• WORK INSTRUCTIONS
Copy nothing but the text: reproduce each line of the listing exactly and leave the pictures out.

--------

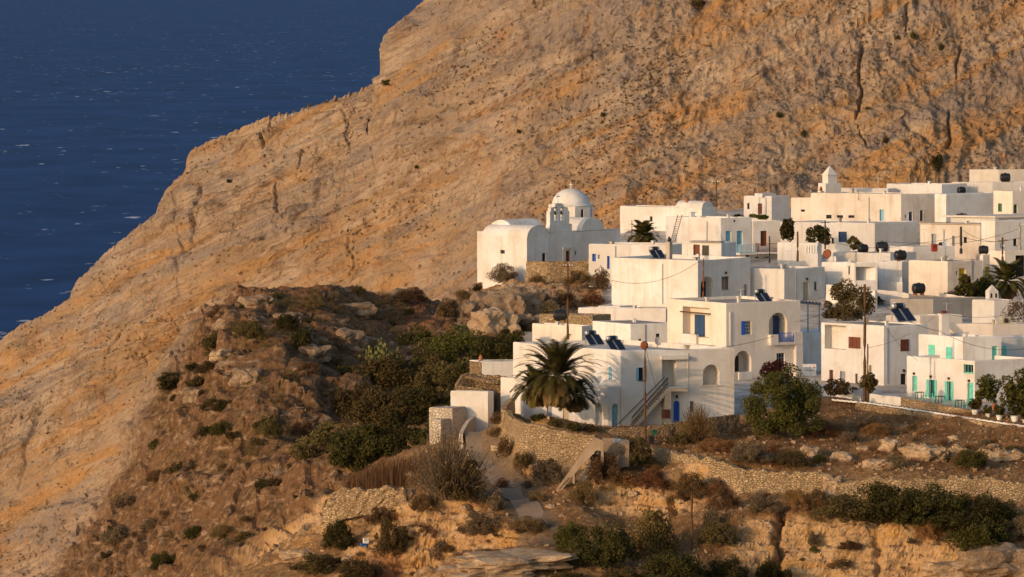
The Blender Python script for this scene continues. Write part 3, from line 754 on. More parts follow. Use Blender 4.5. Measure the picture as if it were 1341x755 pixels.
def house(label, xc, yt, D, xl, xr, a=42, b=44, yb=None, feats=(), name='house', cat='house', root=None, z0=None, group=None, **kw):
    C = P(xc, yt, D); z1 = C.z
    a, b = math.radians(a), math.radians(b)
    tl = (-math.cos(a), math.sin(a)); tr = (math.cos(b), math.sin(b))
    nl = (-math.sin(a), -math.cos(a)); nr_ = (math.sin(b), -math.cos(b))
    fl = Face((C.x, C.y), tl, nl, 1); fr = Face((C.x, C.y), tr, nr_, 1)
    Ll, Lr = kw.pop('Ll', None) or fl.u(xl), kw.pop('Lr', None) or fr.u(xr)
    if z0 is None:
        if yb is not None: z0 = CAMZ-(yb-HY)/F*D-.4
        else:
            g = []
            for i in (0, .5, 1):
                for j in (0, .5, 1):
                    x, y = C.x+tl[0]*Ll*i+tr[0]*Lr*j, C.y+tl[1]*Ll*i+tr[1]*Lr*j
                    g.append(ground(x/y*F+CX, min(y, 735)))
            z0 = min(g)-.4
    z0 = min(z0, z1-.5)
    if root is None: root = thing(name, label, cat, (C.x, C.y, z0), 0, group)
    fL, fR = boxwalls(root, (C.x, C.y), tl, tr, nl, nr_, Ll, Lr, z0, z1, feats, **kw)
    H = House(); H.root, H.L, H.R, H.C, H.z0, H.z1, H.tl, H.tr, H.Ll, H.Lr = root, fL, fR, C, z0, z1, Vector((*tl, 0)), Vector((*tr, 0)), Ll, Lr
    H.rz = math.atan2(tr[1], tr[0])
    def rp(u, v, z=0): return Vector((C.x, C.y, z1+z))+H.tl*(Ll*u)+H.tr*(Lr*v)
    H.rp = rp
    return H
def chimney(H, p, w=.55, h=1.3, pot=True, mat='plaster', rz=None, cap='paint_white'):
    mb = MB(); rz = H.rz if rz is None else rz
    mb.box(p+Vector((0, 0, h/2-.2)), (w, w, h+.4), rz); mb.box(p+Vector((0, 0, h+.04)), (w+.16, w+.16, .09), rz)
    c = mb.build('chimney', mat, H.root)
    if pot:
        m2 = MB(); m2.lathe([(.17, 0), (.22, .15), (.2, .4), (.12, .5), (.12, .62)], p+Vector((0, 0, h+.085)), 10); m2.build('chimney_pot', pot if isinstance(pot, str) else 'terracotta', c)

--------

• REPLY TO THE TASK
The Blender Python script for this scene continues. Write part 3, from line 754 on. More parts follow. Use Blender 4.5. Measure the picture as if it were 1341x755 pixels.
def house(label, xc, yt, D, xl, xr, a=42, b=44, yb=None, feats=(), name='house', cat='house', root=None, z0=None, group=None, **kw):
    C = P(xc, yt, D); z1 = C.z
    a, b = math.radians(a), math.radians(b)
    tl = (-math.cos(a), math.sin(a)); tr = (math.cos(b), math.sin(b))
    nl = (-math.sin(a), -math.cos(a)); nr_ = (math.sin(b), -math.cos(b))
    fl = Face((C.x, C.y), tl, nl, 1); fr = Face((C.x, C.y), tr, nr_, 1)
    Ll, Lr = kw.pop('Ll', None) or fl.u(xl), kw.pop('Lr', None) or fr.u(xr)
    if z0 is None:
        if yb is not None: z0 = CAMZ-(yb-HY)/F*D-.4
        else:
            g = []
            for i in (0, .5, 1):
                for j in (0, .5, 1):
                    x, y = C.x+tl[0]*Ll*i+tr[0]*Lr*j, C.y+tl[1]*Ll*i+tr[1]*Lr*j
                    g.append(ground(x/y*F+CX, min(y, 735)))
            z0 = min(g)-.4
    z0 = min(z0, z1-.5)
    if root is None: root = thing(name, label, cat, (C.x, C.y, z0), 0, group)
    fL, fR = boxwalls(root, (C.x, C.y), tl, tr, nl, nr_, Ll, Lr, z0, z1, feats, **kw)
    H = House(); H.root, H.L, H.R, H.C, H.z0, H.z1, H.tl, H.tr, H.Ll, H.Lr = root, fL, fR, C, z0, z1, Vector((*tl, 0)), Vector((*tr, 0)), Ll, Lr
    H.rz = math.atan2(tr[1], tr[0])
    def rp(u, v, z=0): return Vector((C.x, C.y, z1+z))+H.tl*(Ll*u)+H.tr*(Lr*v)
    H.rp = rp
    return H
def chimney(H, p, w=.55, h=1.3, pot=True, mat='plaster', rz=None, cap='paint_white'):
    mb = MB(); rz = H.rz if rz is None else rz
    mb.box(p+Vector((0, 0, h/2-.2)), (w, w, h+.4), rz); mb.box(p+Vector((0, 0, h+.04)), (w+.16, w+.16, .09), rz)
    c = mb.build('chimney', mat, H.root)
    if pot:
        m2 = MB(); m2.lathe([(.17, 0), (.22, .15), (.2, .4), (.12, .5), (.12, .62)], p+Vector((0, 0, h+.085)), 10); m2.build('chimney_pot', pot if isinstance(pot, str) else 'terracotta', c)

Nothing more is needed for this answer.